Eu lego aos meus amigos
Um azul cerúleo para voar alto
Um azul cobalto para a felicidade.
Um azul ultramarino para estimular o espírito.
Um vermelhão para o sangue circular alegremente.
Um verde musgo para apaziguar os nervos.
Um amarelo ouro: riqueza.
Um violeta cobalto para o sonho.
Um garança para deixar ouvir o violoncelo.
Um amarelo barife: ficção científica e brilho; resplendor.
Um ocre amarelo para aceitar a terra.
Um verde veronese para a memória da primavera.
Um anil para poder afinar o espírito com a tempestade.
Um laranja para exercitar a visão de um limoeiro ao longe.
Um amarelo limão para o encanto.
Um branco puro: pureza.
Terra de siena natural: a transmutação do ouro.
Um preto sumptuoso para ver Ticiano.
Um terra de sombra natural para aceitar melhor a melancolia negra.
Um terra de siena queimada para o sentimento de duração.

 

[1] Murilo Mendes, Museu Nacional de Belas Artes, Rio de Janeiro, Julho de 1942.

[2] A Biblioteca é uma temática recorrente na obra de MHVS e tal como A Partida de Xadrez, essas telas figuram no Museu Nacional de Arte Moderna do Centro Georges Pompidou, em Paris.

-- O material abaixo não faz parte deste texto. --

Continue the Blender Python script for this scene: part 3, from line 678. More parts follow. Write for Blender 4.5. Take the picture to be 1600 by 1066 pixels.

[3] Biografia de Vieira da Silva in Maria João Martins, Mulheres Portuguesas, Divas, Santas e Demónios, Vol.I, Veja/Multilar, 1994, p.36-37.

[4] Gisela Rosenthal, Vieira da Silva, Taschen/Público, 2004, pp.71-72

[5] Joana Baião, Vieira da Silva, Lisboa, Quidnovi, 2010, p. 70-71

[6] Au fil du temps. Percurso fotobiográfico de Maria Helena Vieira da Silva, Fundação Arpad Szenes-Vieira da Silva, 2008.

[7] Anne Philipe, O fulgor da luz, Lisboa, Edições Rolim, 1995. O livro foi editado em França em 1978 e traduzido para português por Luiza Neto Jorge.

[8] Ibidem p. 44

[9] Murilo Mendes, Museu Nacional de Belas Artes, Rio de Janeiro, Julho de 1942.

[10] Joana Baião, Vieira da Silva, Quidnovi, 2010, 2010, p. 86-87.